Thursday, January 6, 2011

Rock Paper Tiger: Ultimately, disappointing

Rock Paper TigerMy rating: 2 out of 5 stars

Ellie McEnroe is an Iraqi vet suffering from PTSD and addicted to painkillers and alcohol. She's living in Beijing after moving to China with her husband, Trey, who leaves her for a Chinese woman.

She hangs out with artists and leads an aimless existence, trying to escape from her own personal horrors from the war.

Somehow, she falls into trouble with both the Chinese government and some Americans (either the government or private contractors, it's unclear which). They chase her all over China, threatening her if she doesn't reveal what she knows about her artist friend's hideaway Uigur (Muslim Chinese), who he was sheltering in his apartment. Yet she knows nothing. In the meantime, her artist friend goes missing.

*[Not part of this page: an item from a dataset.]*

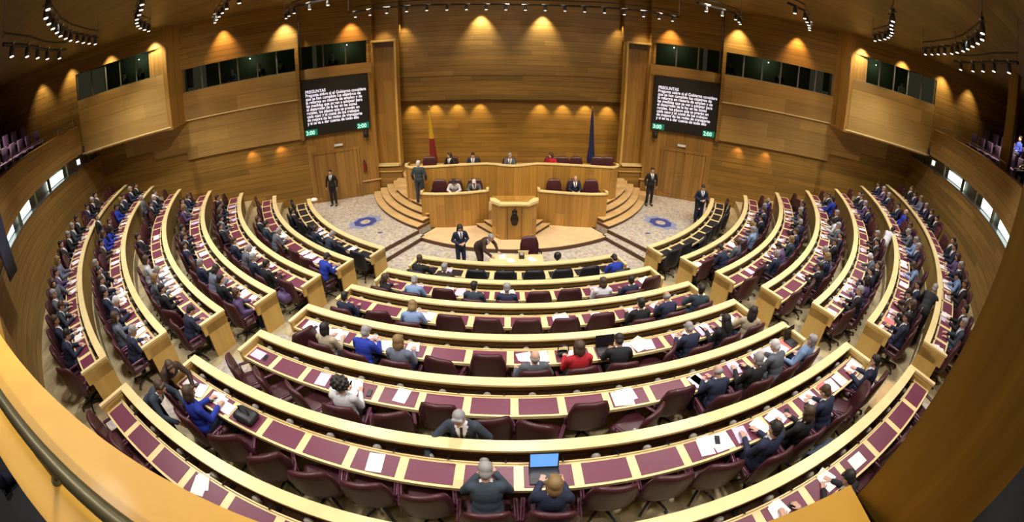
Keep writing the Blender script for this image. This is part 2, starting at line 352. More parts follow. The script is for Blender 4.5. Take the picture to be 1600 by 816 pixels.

The book goes back and forth between present-day China (which, I can tell you, is NOTHING like the China I visited in December 1989), and her time in Iraq. Her husband keeps pestering her to sign divorce papers and to cooperate with the "authorities," who he seems to be affiliated with, even though she doesn't know what they need from her.

Ellie's method of communication is a virtual reality game, where friends of the artist (presumably) try to steer her in the right direction...but it's all very unclear what they need from her.

My mother-in-law commented that I seemed to be reading this book for a long period of time. It did seem that way.

It's not that it wasn't readable...I enjoyed reading the descriptions of "new" China, and it had some powerful messages about politics, power, and tyranny in the military and government.

Ellie was a bit of an enigma...we know she was a damaged soul after being traumatized in the war, and we know she was a product of a Christian small town, but we don't know much else about her childhood or upbringing. We don't know why she was not stronger to stand up against injustice.

Ultimately, I was disappointed. After I followed Ellie's journey throughout the book, I wanted more explanation at the end. I wanted to know who was following her and why, and why both the Chinese and the Americans were after her. Was it the American government, or people working for the government?

In the end, all we get are some vague hints. Perhaps that is a message in itself...but I found myself feeling cheated after I had followed Ellie all the way to the end.